Edit: point I was trying to make is, gamism and horror can mix successfully. Don't ask me how. Silent Hill does it, so it must be possible. Admittedly video games are a different kettle of fish from role-playing games... But still.

Zak Arntson

Blabinus, Hardcoremoose,
I'm working on a Chthonian rewrite! It's going to be more the Sim + Gamism approach to support our group's play. Hope you won't be disappointed.

JB Bell,
I'm not keen on FUDGE, but thanks for offering (and why I don't like it would be a whole new thread). It seems like a popular base for System, however, so hopefully other readers may try it out.
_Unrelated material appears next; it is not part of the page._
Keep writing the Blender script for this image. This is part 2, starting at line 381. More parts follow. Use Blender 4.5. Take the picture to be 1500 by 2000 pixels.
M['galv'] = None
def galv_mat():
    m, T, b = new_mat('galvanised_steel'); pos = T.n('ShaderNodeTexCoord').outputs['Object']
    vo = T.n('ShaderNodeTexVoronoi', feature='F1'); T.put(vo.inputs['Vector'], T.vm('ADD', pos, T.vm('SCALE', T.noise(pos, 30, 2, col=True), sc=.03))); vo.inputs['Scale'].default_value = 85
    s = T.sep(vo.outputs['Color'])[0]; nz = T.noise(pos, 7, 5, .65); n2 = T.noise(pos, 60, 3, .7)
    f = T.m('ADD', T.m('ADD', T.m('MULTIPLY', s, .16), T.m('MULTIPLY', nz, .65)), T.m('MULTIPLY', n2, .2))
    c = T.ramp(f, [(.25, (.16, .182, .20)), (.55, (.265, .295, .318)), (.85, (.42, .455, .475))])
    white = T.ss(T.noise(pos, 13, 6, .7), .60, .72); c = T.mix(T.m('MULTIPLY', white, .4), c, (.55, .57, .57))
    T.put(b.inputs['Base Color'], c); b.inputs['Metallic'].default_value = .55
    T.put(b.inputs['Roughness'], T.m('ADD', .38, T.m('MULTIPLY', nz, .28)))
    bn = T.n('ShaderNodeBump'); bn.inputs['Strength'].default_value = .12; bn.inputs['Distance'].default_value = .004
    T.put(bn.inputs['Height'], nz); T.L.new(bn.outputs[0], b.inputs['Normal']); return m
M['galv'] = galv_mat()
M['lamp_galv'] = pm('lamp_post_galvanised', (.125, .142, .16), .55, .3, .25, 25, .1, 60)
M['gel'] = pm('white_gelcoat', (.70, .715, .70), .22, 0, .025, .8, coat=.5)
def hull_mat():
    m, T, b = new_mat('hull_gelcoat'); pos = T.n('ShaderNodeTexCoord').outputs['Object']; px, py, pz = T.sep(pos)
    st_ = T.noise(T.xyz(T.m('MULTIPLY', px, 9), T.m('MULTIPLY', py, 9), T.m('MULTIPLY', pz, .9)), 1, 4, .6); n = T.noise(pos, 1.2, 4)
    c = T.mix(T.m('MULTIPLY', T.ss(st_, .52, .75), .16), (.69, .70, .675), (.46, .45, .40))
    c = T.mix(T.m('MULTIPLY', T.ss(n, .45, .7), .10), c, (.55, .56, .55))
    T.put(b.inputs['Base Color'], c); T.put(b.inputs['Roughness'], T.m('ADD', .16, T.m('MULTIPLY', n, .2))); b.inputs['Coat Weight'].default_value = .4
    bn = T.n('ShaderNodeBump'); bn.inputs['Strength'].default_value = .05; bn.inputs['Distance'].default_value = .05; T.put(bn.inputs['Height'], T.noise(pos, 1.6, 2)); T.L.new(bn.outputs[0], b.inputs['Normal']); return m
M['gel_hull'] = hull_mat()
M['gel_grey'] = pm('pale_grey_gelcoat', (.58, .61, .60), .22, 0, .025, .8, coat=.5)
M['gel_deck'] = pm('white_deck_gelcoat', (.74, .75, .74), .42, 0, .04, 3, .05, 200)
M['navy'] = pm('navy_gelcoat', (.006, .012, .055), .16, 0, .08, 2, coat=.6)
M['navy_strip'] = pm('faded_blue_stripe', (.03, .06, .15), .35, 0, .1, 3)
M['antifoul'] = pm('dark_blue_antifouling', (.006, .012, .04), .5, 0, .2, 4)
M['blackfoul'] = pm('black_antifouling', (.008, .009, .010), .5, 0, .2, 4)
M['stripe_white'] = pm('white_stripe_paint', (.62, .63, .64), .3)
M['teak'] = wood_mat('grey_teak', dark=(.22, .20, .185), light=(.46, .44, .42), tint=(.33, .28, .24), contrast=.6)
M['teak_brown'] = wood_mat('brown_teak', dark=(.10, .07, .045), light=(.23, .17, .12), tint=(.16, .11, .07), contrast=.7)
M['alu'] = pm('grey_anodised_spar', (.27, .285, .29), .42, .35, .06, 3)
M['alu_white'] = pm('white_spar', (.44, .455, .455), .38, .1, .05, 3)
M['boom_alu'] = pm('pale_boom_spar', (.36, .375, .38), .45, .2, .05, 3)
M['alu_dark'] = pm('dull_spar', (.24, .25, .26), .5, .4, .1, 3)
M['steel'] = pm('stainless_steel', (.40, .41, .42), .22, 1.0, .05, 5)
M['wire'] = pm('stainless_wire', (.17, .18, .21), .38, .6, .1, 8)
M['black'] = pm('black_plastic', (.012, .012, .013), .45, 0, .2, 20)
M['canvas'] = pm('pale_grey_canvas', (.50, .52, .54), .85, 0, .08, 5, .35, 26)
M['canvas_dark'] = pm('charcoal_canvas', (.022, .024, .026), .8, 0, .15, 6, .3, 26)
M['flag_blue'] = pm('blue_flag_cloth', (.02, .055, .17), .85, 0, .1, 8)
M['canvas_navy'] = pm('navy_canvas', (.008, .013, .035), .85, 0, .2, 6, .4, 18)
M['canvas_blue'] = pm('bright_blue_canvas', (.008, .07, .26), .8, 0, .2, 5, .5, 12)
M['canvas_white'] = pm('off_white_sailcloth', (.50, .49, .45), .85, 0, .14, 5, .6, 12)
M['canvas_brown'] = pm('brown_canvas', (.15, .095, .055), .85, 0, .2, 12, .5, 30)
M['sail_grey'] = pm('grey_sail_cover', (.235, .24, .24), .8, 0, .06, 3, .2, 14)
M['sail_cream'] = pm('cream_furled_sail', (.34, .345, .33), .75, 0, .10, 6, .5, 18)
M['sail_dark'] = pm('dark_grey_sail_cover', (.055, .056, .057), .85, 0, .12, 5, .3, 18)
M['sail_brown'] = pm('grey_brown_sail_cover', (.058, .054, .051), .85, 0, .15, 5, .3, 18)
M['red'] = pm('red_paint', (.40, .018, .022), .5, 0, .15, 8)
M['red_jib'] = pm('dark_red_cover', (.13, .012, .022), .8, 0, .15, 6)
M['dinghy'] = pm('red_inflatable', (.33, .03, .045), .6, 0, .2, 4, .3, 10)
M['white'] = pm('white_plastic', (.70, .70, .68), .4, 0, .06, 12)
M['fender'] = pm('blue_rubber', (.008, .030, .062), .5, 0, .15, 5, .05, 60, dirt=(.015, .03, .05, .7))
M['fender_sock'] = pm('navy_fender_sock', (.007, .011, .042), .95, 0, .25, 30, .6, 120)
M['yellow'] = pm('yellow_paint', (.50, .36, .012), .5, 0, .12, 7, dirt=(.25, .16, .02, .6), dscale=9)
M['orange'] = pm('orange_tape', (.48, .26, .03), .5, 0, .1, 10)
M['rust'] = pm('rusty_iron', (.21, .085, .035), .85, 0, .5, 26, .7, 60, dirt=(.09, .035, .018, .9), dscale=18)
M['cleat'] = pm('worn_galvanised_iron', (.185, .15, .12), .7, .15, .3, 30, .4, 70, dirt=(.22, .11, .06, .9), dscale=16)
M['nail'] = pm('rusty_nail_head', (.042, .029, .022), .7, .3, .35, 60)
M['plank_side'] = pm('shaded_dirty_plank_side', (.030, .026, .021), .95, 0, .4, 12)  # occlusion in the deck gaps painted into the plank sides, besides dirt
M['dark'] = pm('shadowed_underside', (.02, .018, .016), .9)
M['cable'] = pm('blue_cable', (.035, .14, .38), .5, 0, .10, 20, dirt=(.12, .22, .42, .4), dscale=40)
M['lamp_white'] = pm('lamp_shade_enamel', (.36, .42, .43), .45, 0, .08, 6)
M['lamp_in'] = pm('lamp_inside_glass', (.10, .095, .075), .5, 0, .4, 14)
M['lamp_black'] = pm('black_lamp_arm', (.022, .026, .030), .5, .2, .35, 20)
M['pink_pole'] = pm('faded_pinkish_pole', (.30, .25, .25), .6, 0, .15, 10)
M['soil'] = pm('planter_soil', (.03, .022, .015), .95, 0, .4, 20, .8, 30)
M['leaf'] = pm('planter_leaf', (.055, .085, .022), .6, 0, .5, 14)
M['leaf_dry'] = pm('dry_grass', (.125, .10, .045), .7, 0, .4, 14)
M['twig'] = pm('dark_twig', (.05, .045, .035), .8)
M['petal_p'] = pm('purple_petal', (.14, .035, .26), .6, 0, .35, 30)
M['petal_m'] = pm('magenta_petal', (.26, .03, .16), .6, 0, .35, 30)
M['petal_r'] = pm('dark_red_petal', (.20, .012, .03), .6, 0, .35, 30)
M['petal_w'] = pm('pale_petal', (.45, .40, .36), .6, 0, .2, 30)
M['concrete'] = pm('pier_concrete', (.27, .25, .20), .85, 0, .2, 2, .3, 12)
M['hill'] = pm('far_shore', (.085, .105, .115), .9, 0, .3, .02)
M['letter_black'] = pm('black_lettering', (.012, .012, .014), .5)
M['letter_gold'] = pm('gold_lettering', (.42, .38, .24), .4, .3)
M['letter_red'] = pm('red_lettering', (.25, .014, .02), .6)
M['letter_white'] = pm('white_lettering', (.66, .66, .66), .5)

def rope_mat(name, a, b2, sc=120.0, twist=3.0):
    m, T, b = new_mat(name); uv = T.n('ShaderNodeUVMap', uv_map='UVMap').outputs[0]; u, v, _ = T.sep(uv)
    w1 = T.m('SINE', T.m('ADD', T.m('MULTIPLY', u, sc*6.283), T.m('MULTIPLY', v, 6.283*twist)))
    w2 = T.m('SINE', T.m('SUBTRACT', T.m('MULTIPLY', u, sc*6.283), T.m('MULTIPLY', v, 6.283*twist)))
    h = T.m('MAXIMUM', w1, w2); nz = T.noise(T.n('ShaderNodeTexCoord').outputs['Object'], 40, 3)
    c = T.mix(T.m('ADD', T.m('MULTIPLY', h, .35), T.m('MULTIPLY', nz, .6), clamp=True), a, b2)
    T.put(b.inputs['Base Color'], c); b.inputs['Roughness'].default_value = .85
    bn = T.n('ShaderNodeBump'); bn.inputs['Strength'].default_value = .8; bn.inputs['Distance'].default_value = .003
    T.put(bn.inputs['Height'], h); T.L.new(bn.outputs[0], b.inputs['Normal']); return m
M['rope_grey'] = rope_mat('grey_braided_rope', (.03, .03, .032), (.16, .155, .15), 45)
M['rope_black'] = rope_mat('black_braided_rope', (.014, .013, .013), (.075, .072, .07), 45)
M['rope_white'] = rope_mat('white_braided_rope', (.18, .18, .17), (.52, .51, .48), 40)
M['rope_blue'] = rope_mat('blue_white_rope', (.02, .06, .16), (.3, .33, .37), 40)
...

Quote from: Nomad... and I think it's a credit to Zak that he seems to have achieved that (unintentionally, I assume).

Thanks! It was entirely intentional. Before buying d20 Cthulhu, I knew that D20 was a Gamist system. I've played BRP Cthulhu, and that game promotes Exploration of Character/Situation. After reading d20 Cthulhu, I realized that d20 Cthulhu's GM sections promote both of these. That's exactly what I'm going for. My Players and I are fans of the horror-survival video game/movie style, so it's natural for us to play CoC that way. Best part is, a few of Lovecraft's stories feature pyhrric victories (or shaky stand-stills), so we're staying true to the source we love to read.

Unfortunately, while the Color (does GM's advice count as Color?) promotes Exp. of Char and Situation & Gamism, the rules promote Exp. of System and Gamism. So I'm working on my own system. I'll put up my progress here in Indie Game Design.